> Problem:
Print the listing as it stands, omitting all images.

:: Material provided ::

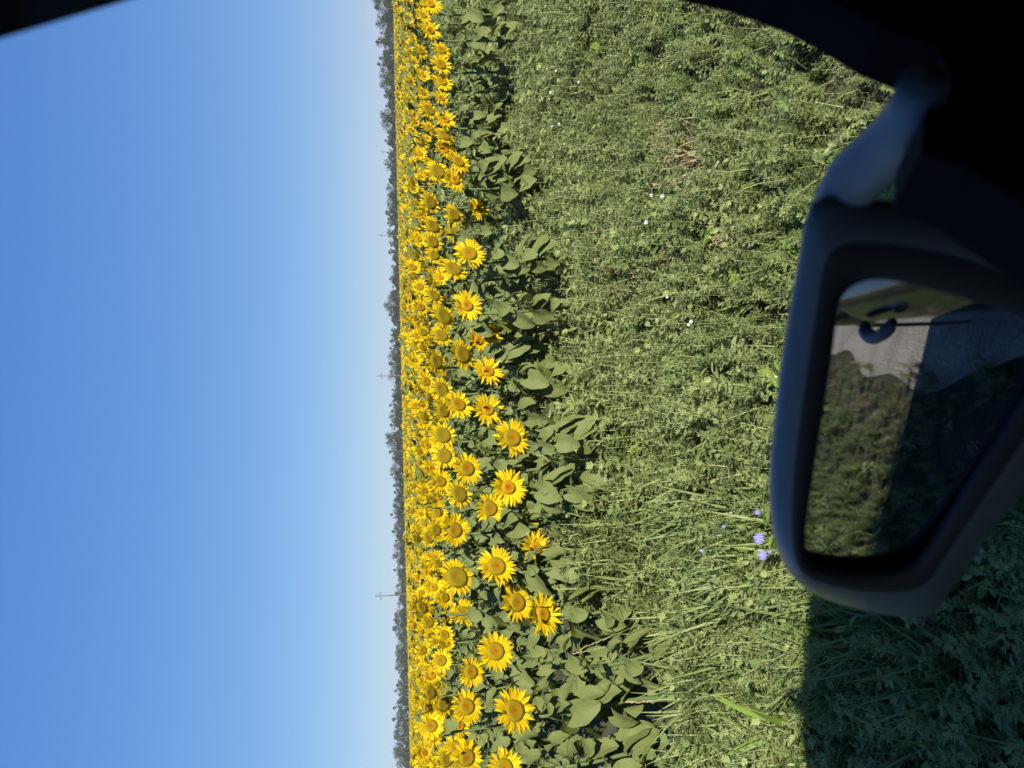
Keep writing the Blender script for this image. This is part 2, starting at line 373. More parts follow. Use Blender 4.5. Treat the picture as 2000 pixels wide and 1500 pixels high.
# wing mirror
MN = Vector((-0.70, -1.31, 0.15)).normalized()
MC = CAM + ray(1745, 800) * 0.365
MA = Vector((0, 0, 1)).cross(MN).normalized(); MU = MN.cross(MA).normalized()
def on_m(ix, iy, off=0.0):
    d = ray(ix, iy); t = ((MC + MN * off) - CAM).dot(MN) / d.dot(MN)
    p = CAM + d * t - MC
    return p.dot(MA), p.dot(MU)
out_px = [(1575, 385), (1560, 450), (1548, 520), (1531, 620), (1516, 720), (1505, 820), (1497, 900), (1496, 980), (1505, 1055), (1525, 1110), (1562, 1154), (1625, 1186), (1710, 1208), (1780, 1216), (1824, 1210),
          (1862, 1160), (1912, 1088), (1960, 1022), (2005, 962), (2070, 860), (2120, 740), (2130, 620), (2080, 500), (1980, 430), (1880, 395), (1780, 380), (1690, 372), (1620, 362)]
gl_px = [(1650, 562), (1675, 546), (1712, 538), (1780, 547), (1900, 580), (2000, 612), (2050, 640), (2058, 680), (2000, 775), (1960, 840), (1900, 930), (1850, 1012), (1805, 1082), (1765, 1112), (1700, 1122), (1625, 1116), (1583, 1104),
         (1569, 1075), (1571, 1020), (1581, 950), (1592, 880), (1605, 800), (1620, 700), (1632, 605), (1638, 580)]
def polar(px, n=120, off=0.0):
    p = np.array([on_m(x, y, off) for x, y in spline(px, 6)])
    a = np.arctan2(p[:, 1], p[:, 0]); r = np.hypot(p[:, 0], p[:, 1]); o = np.argsort(a)
    q = np.linspace(-math.pi, math.pi, n, endpoint=False)
    return q, np.interp(q, a[o], r[o], period=2 * math.pi)
qa, ro = polar(out_px); _, rg = polar(gl_px)
ME_ = ray(1745, 800).normalized(); ME_ = ME_ * (-1.0 / ME_.dot(MN))     # the shell is swept back and down from its face
def mp(q, r, dep): return Cw(MC + MA * (math.cos(q) * r) + MU * (math.sin(q) * r) - ME_ * dep)
b = MB(); d_ = ro - rg
lv = [(rg - 0.001, -.004), (rg + 0.0006, -.001), (rg + .10 * d_, 0.0), (rg + .40 * d_, .0005), (rg + .60 * d_, -.0015), (rg + .80 * d_, -.0055), (rg + .975 * d_, -.010), (ro * 1.03, -.019), (ro * 1.075, -.034), (ro * 1.10, -.062), (ro * .95, -.092), (ro * .5, -.108), (ro * .12, -.115)]
ids = b.grid([[mp(q, rr[k], dp) for k, q in enumerate(qa)] for rr, dp in lv], wrap=True); b.face(ids[-1])
for i, f in enumerate(b.f):
    if i < 3 * len(qa): b.m[i] = 1
mir = link('wing_mirror', b.mesh('wing_mirror', [M_gloss, M_bezel]), car)
b = MB(); GR = 0.9; lp = []
for i in range(26):
    s = max(1e-3, i / 25)
    lp.append([mp(q, rg[k] * s, -.0025 - (rg[k] * s) ** 2 / (2 * GR) + .0) for k, q in enumerate(qa)])
ids = b.grid(lp, wrap=True); b.face(ids[0][::-1])
link('mirror_glass', b.mesh('mirror_glass', M_mirror), mir)
arm = MB()
arm.tube([Cw(CAM + ray(x, y) * d) for x, y, d in ((1628, 470, .36), (1632, 410, .345), (1674, 342, .325), (1730, 290, .31), (1768, 248, .295), (1790, 206, .285), (1806, 158, .275))], [.010, .0115, .0125, .012, .011, .0095, .009], 20)
link('mirror_arm', arm.mesh('mirror_arm', M_arm), mir)

# ------------------------------------------------------------------ sunflowers
def leaf_mesh(name, L, wd, pet, droop0, droop1, fold, seed):
    r = random.Random(seed); b = MB()
    pe = [(0, 0, 0), (pet * .5, 0, pet * .28), (pet, 0, pet * .36)]
    b.tube(pe, [.0045, .0035, .003], 5, m=1)
    rows = []; uvs = []; x, z = pet, pet * .36; n = 9
    for i in range(n + 1):
        t = i / n
        ang = droop0 + (droop1 - droop0) * t
        if i: x += math.cos(ang) * L / n; z += math.sin(ang) * L / n
        wv = wd * (max(0.0, (1 - t)) ** 0.75) * (1.55 * (t + .09) ** .42) * (1 if t < 1 else 0)
        row = []; uv = []
        for j in range(7):
            u = (j - 3) / 3
            back = -0.27 * L * abs(u) ** 1.5 * max(0, 1 - t * 3.2)      # heart lobes
            wob = 0.05 * L * math.sin(t * 11 + seed * 2 + u * 3) * abs(u)
            row.append((x + back * math.cos(ang) - abs(u) * wv * fold * math.sin(ang), u * wv * .5 * 1.0, z + back * math.sin(ang) + abs(u) * wv * fold * math.cos(ang) + wob)); uv.append(((u + 1) / 2, t))
        rows.append(row); uvs.append(uv)
    b.grid(rows, uvs)
    return b.mesh(name, [M_leaf, M_stem])
LEAVES = [leaf_mesh('leaf', .20, .20, .08, R(-25), R(-75), .10, 1), leaf_mesh('leaf', .18, .185, .09, R(-40), R(-80), .16, 2),
          leaf_mesh('leaf', .17, .165, .07, R(-5), R(-60), .12, 3), leaf_mesh('leaf', .15, .12, .08, R(10), R(-45), .18, 4)]

def petals_mesh(name, rd, n, seed, lean):
    r = random.Random(seed); b = MB()
    for layer in range(2):
        for k in range(n):
            a = 2 * math.pi * (k + .5 * layer + r.uniform(-.28, .28)) / n
            if r.random() < 0.07: continue
            L = (1 - rd) * r.uniform(.86, 1.05); wd = r.uniform(.135, .185) * (1.0 if n < 22 else .9)
            tl = lean + r.uniform(-.16, .22) - .10 * layer + lean * .9 * max(0, math.sin(a)) ** 2
            cv = r.uniform(-.7, .25); tw = r.uniform(-.5, .5)
            if r.random() < .045: tl += r.uniform(.4, 1.1)           # a few petals curl in over the disc
            rows = []; uvs = []
            rr, z = rd * .93, -.02 - .03 * layer
            for i in range(6):
                t = i / 5; an = tl + cv * t
                if i: rr += math.cos(an) * L / 5; z += math.sin(an) * L / 5
                wv = wd * (math.sin(math.pi * min(1, .14 + .86 * t)) ** .8 if t < 1 else 0.02) * (1 if t < .8 else .8)
                row = []; uv = []
                for j in (-1, 0, 1):
                    y = j * wv * .5; zz = z + abs(j) * wv * .16 + y * math.sin(tw * t)
                    row.append((rr * math.cos(a) - y * math.sin(a), rr * math.sin(a) + y * math.cos(a), zz)); uv.append((t, (j + 1) / 2))
                rows.append(row); uvs.append(uv)
            b.grid(rows, uvs)
    return b.mesh(name, M_petal)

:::

> The reply:
Keep writing the Blender script for this image. This is part 2, starting at line 373. More parts follow. Use Blender 4.5. Treat the picture as 2000 pixels wide and 1500 pixels high.
# wing mirror
MN = Vector((-0.70, -1.31, 0.15)).normalized()
MC = CAM + ray(1745, 800) * 0.365
MA = Vector((0, 0, 1)).cross(MN).normalized(); MU = MN.cross(MA).normalized()
def on_m(ix, iy, off=0.0):
    d = ray(ix, iy); t = ((MC + MN * off) - CAM).dot(MN) / d.dot(MN)
    p = CAM + d * t - MC
    return p.dot(MA), p.dot(MU)
out_px = [(1575, 385), (1560, 450), (1548, 520), (1531, 620), (1516, 720), (1505, 820), (1497, 900), (1496, 980), (1505, 1055), (1525, 1110), (1562, 1154), (1625, 1186), (1710, 1208), (1780, 1216), (1824, 1210),
          (1862, 1160), (1912, 1088), (1960, 1022), (2005, 962), (2070, 860), (2120, 740), (2130, 620), (2080, 500), (1980, 430), (1880, 395), (1780, 380), (1690, 372), (1620, 362)]
gl_px = [(1650, 562), (1675, 546), (1712, 538), (1780, 547), (1900, 580), (2000, 612), (2050, 640), (2058, 680), (2000, 775), (1960, 840), (1900, 930), (1850, 1012), (1805, 1082), (1765, 1112), (1700, 1122), (1625, 1116), (1583, 1104),
         (1569, 1075), (1571, 1020), (1581, 950), (1592, 880), (1605, 800), (1620, 700), (1632, 605), (1638, 580)]
def polar(px, n=120, off=0.0):
    p = np.array([on_m(x, y, off) for x, y in spline(px, 6)])
    a = np.arctan2(p[:, 1], p[:, 0]); r = np.hypot(p[:, 0], p[:, 1]); o = np.argsort(a)
    q = np.linspace(-math.pi, math.pi, n, endpoint=False)
    return q, np.interp(q, a[o], r[o], period=2 * math.pi)
qa, ro = polar(out_px); _, rg = polar(gl_px)
ME_ = ray(1745, 800).normalized(); ME_ = ME_ * (-1.0 / ME_.dot(MN))     # the shell is swept back and down from its face
def mp(q, r, dep): return Cw(MC + MA * (math.cos(q) * r) + MU * (math.sin(q) * r) - ME_ * dep)
b = MB(); d_ = ro - rg
lv = [(rg - 0.001, -.004), (rg + 0.0006, -.001), (rg + .10 * d_, 0.0), (rg + .40 * d_, .0005), (rg + .60 * d_, -.0015), (rg + .80 * d_, -.0055), (rg + .975 * d_, -.010), (ro * 1.03, -.019), (ro * 1.075, -.034), (ro * 1.10, -.062), (ro * .95, -.092), (ro * .5, -.108), (ro * .12, -.115)]
ids = b.grid([[mp(q, rr[k], dp) for k, q in enumerate(qa)] for rr, dp in lv], wrap=True); b.face(ids[-1])
for i, f in enumerate(b.f):
    if i < 3 * len(qa): b.m[i] = 1
mir = link('wing_mirror', b.mesh('wing_mirror', [M_gloss, M_bezel]), car)
b = MB(); GR = 0.9; lp = []
for i in range(26):
    s = max(1e-3, i / 25)
    lp.append([mp(q, rg[k] * s, -.0025 - (rg[k] * s) ** 2 / (2 * GR) + .0) for k, q in enumerate(qa)])
ids = b.grid(lp, wrap=True); b.face(ids[0][::-1])
link('mirror_glass', b.mesh('mirror_glass', M_mirror), mir)
arm = MB()
arm.tube([Cw(CAM + ray(x, y) * d) for x, y, d in ((1628, 470, .36), (1632, 410, .345), (1674, 342, .325), (1730, 290, .31), (1768, 248, .295), (1790, 206, .285), (1806, 158, .275))], [.010, .0115, .0125, .012, .011, .0095, .009], 20)
link('mirror_arm', arm.mesh('mirror_arm', M_arm), mir)

# ------------------------------------------------------------------ sunflowers
def leaf_mesh(name, L, wd, pet, droop0, droop1, fold, seed):
    r = random.Random(seed); b = MB()
    pe = [(0, 0, 0), (pet * .5, 0, pet * .28), (pet, 0, pet * .36)]
    b.tube(pe, [.0045, .0035, .003], 5, m=1)
    rows = []; uvs = []; x, z = pet, pet * .36; n = 9
    for i in range(n + 1):
        t = i / n
        ang = droop0 + (droop1 - droop0) * t
        if i: x += math.cos(ang) * L / n; z += math.sin(ang) * L / n
        wv = wd * (max(0.0, (1 - t)) ** 0.75) * (1.55 * (t + .09) ** .42) * (1 if t < 1 else 0)
        row = []; uv = []
        for j in range(7):
            u = (j - 3) / 3
            back = -0.27 * L * abs(u) ** 1.5 * max(0, 1 - t * 3.2)      # heart lobes
            wob = 0.05 * L * math.sin(t * 11 + seed * 2 + u * 3) * abs(u)
            row.append((x + back * math.cos(ang) - abs(u) * wv * fold * math.sin(ang), u * wv * .5 * 1.0, z + back * math.sin(ang) + abs(u) * wv * fold * math.cos(ang) + wob)); uv.append(((u + 1) / 2, t))
        rows.append(row); uvs.append(uv)
    b.grid(rows, uvs)
    return b.mesh(name, [M_leaf, M_stem])
LEAVES = [leaf_mesh('leaf', .20, .20, .08, R(-25), R(-75), .10, 1), leaf_mesh('leaf', .18, .185, .09, R(-40), R(-80), .16, 2),
          leaf_mesh('leaf', .17, .165, .07, R(-5), R(-60), .12, 3), leaf_mesh('leaf', .15, .12, .08, R(10), R(-45), .18, 4)]

def petals_mesh(name, rd, n, seed, lean):
    r = random.Random(seed); b = MB()
    for layer in range(2):
        for k in range(n):
            a = 2 * math.pi * (k + .5 * layer + r.uniform(-.28, .28)) / n
            if r.random() < 0.07: continue
            L = (1 - rd) * r.uniform(.86, 1.05); wd = r.uniform(.135, .185) * (1.0 if n < 22 else .9)
            tl = lean + r.uniform(-.16, .22) - .10 * layer + lean * .9 * max(0, math.sin(a)) ** 2
            cv = r.uniform(-.7, .25); tw = r.uniform(-.5, .5)
            if r.random() < .045: tl += r.uniform(.4, 1.1)           # a few petals curl in over the disc
            rows = []; uvs = []
            rr, z = rd * .93, -.02 - .03 * layer
            for i in range(6):
                t = i / 5; an = tl + cv * t
                if i: rr += math.cos(an) * L / 5; z += math.sin(an) * L / 5
                wv = wd * (math.sin(math.pi * min(1, .14 + .86 * t)) ** .8 if t < 1 else 0.02) * (1 if t < .8 else .8)
                row = []; uv = []
                for j in (-1, 0, 1):
                    y = j * wv * .5; zz = z + abs(j) * wv * .16 + y * math.sin(tw * t)
                    row.append((rr * math.cos(a) - y * math.sin(a), rr * math.sin(a) + y * math.cos(a), zz)); uv.append((t, (j + 1) / 2))
                rows.append(row); uvs.append(uv)
            b.grid(rows, uvs)
    return b.mesh(name, M_petal)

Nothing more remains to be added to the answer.